> STATED PROBLEM: Every line that includes the word "scene" is to be listed.

> DATA SHOWN:
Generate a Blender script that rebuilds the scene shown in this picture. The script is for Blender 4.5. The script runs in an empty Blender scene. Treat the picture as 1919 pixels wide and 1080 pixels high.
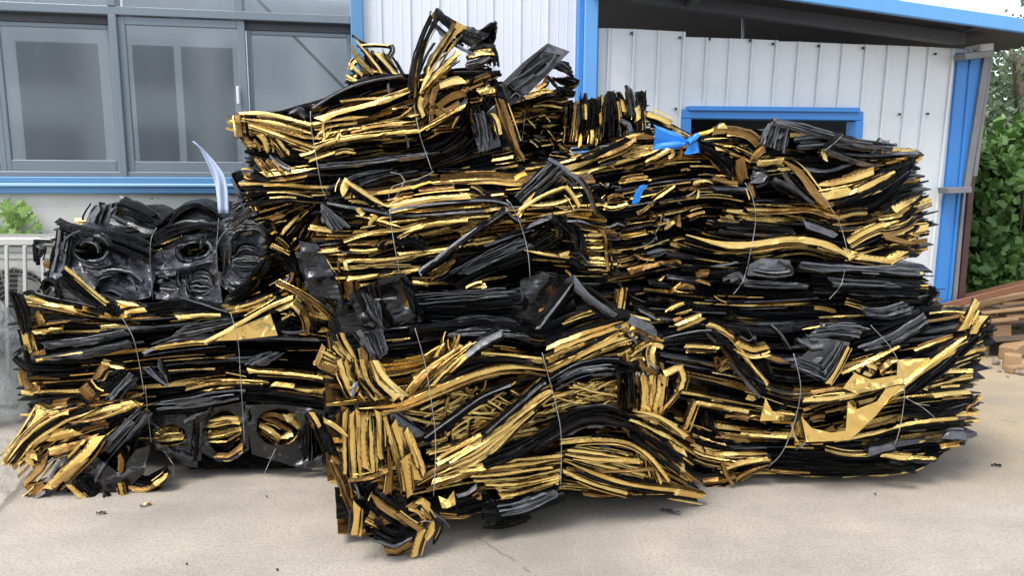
import bpy, math, random
from mathutils import Vector, Matrix, noise
from mathutils.geometry import delaunay_2d_cdt
rnd = random.Random(7)
S = bpy.context.scene
COL = S.collection
R = math.radians
# ------------------------------------------------------------------ camera, sky, sun, exposure
F_PX, PITCH, ROLL, CAMH = 1390.0, R(9.0), 0.006, 1.6
cd = bpy.data.cameras.new('camera'); cam = bpy.data.objects.new('camera', cd); COL.objects.link(cam)
CAM_R = Matrix.Rotation(R(90) - PITCH, 3, 'X') @ Matrix.Rotation(ROLL, 3, 'Z')
cam.matrix_world = Matrix.Translation((0, 0, CAMH)) @ CAM_R.to_4x4()
cd.sensor_width = 36.0; cd.lens = F_PX / 1919 * 36; cd.clip_start = .05; cd.clip_end = 2000
S.camera = cam
SUN_EL, SUN_AZ = R(60), R(226)          # azimuth measured clockwise from +Y: from the left, a little behind the camera
w = bpy.data.worlds.new('World'); S.world = w; w.use_nodes = True
nt = w.node_tree; nt.nodes.clear()
sky = nt.nodes.new('ShaderNodeTexSky'); sky.sky_type = 'NISHITA'; sky.sun_disc = False
sky.sun_elevation = SUN_EL; sky.sun_rotation = SUN_AZ; sky.air_density = 1.0; sky.dust_density = 1.2; sky.ozone_density = 1.0
hs = nt.nodes.new('ShaderNodeHueSaturation'); hs.inputs['Saturation'].default_value = .42
bg = nt.nodes.new('ShaderNodeBackground'); bg.inputs['Strength'].default_value = .15
wo = nt.nodes.new('ShaderNodeOutputWorld')
nt.links.new(sky.outputs[0], hs.inputs['Color']); nt.links.new(hs.outputs[0], bg.inputs[0]); nt.links.new(bg.outputs[0], wo.inputs[0])
sl = bpy.data.lights.new('sun', 'SUN'); sl.energy = 1.5; sl.angle = R(24); sl.color = (1, .95, .88)
so = bpy.data.objects.new('sun', sl); COL.objects.link(so)
sd = Vector((math.sin(SUN_AZ) * math.cos(SUN_EL), math.cos(SUN_AZ) * math.cos(SUN_EL), math.sin(SUN_EL)))
so.rotation_euler = sd.to_track_quat('Z', 'Y').to_euler()
S.view_settings.view_transform = 'Standard'; S.view_settings.look = 'None'
S.view_settings.exposure = 1.28; S.view_settings.gamma = 1.0; S.view_settings.use_curve_mapping = False
S.render.engine = 'CYCLES'; S.cycles.use_denoising = True; S.cycles.max_bounces = 8; S.cycles.transparent_max_bounces = 12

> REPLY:
Generate a Blender script that rebuilds the scene shown in this picture. The script is for Blender 4.5. The script runs in an empty Blender scene. Treat the picture as 1919 pixels wide and 1080 pixels high.
S = bpy.context.scene